I recently stumbled across a blog post, a derogatory sound bite about abstract art, abstract artists, dealers and collectors of abstract works – a post by none other than an artist. Everyone is entitled to their opinion.
Provocative statements have power, power that can sometimes have an opposite and galvanizing effect. I’ve pondered my compulsion to paint for well over a decade – I even took an undergraduate course in philosophy of art to discover the meaning of art (I really did). The main thing I discovered while reading is that philosophizing about art and its mental gymnastics turn empty – I realized the answer wasn’t to be found in a book.
A profound spiritual experience is easily mocked if never having experienced it for oneself, and there in lies the essence of art, abstract or otherwise – the power to be moved so profoundly by simply witnessing an aesthetic creation by another creative human being. The first time I saw a Mark Rothko painting, the earth quaked – this was a seismic shift, and one that overturned my perspective on painting. Anyone who has seen the luminous moment in the movie Mona Lisa Smile when Miss Watson uncovers the mural-sized Jackson Pollock to her Wellesleyian undergrads knows what I’m talking about – it’s a moment, and impossible to either quantify or qualify.

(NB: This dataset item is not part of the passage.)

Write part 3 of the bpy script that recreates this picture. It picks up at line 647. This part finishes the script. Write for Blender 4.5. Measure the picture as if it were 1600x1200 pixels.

When one is moved, so brilliantly, and so terribly, then surely we have to concede the event. Of course the nature of the event is unfathomable, it is a mystical experience, which is why the question What Is The Meaning Of Art? can only be asked by those who have not yet personally experienced art to its fullest potential – the experience is an experience, not an essay. As an artist, as an abstract artist, I live for this event, I paint for this event, and the potential for others to experience art at its most powerful.
Nice essay – thanks.
Un-provocatively yours,
Hariod Brawn.
Thank you Mr.Brawn, I must say, I’m enjoying your writing also!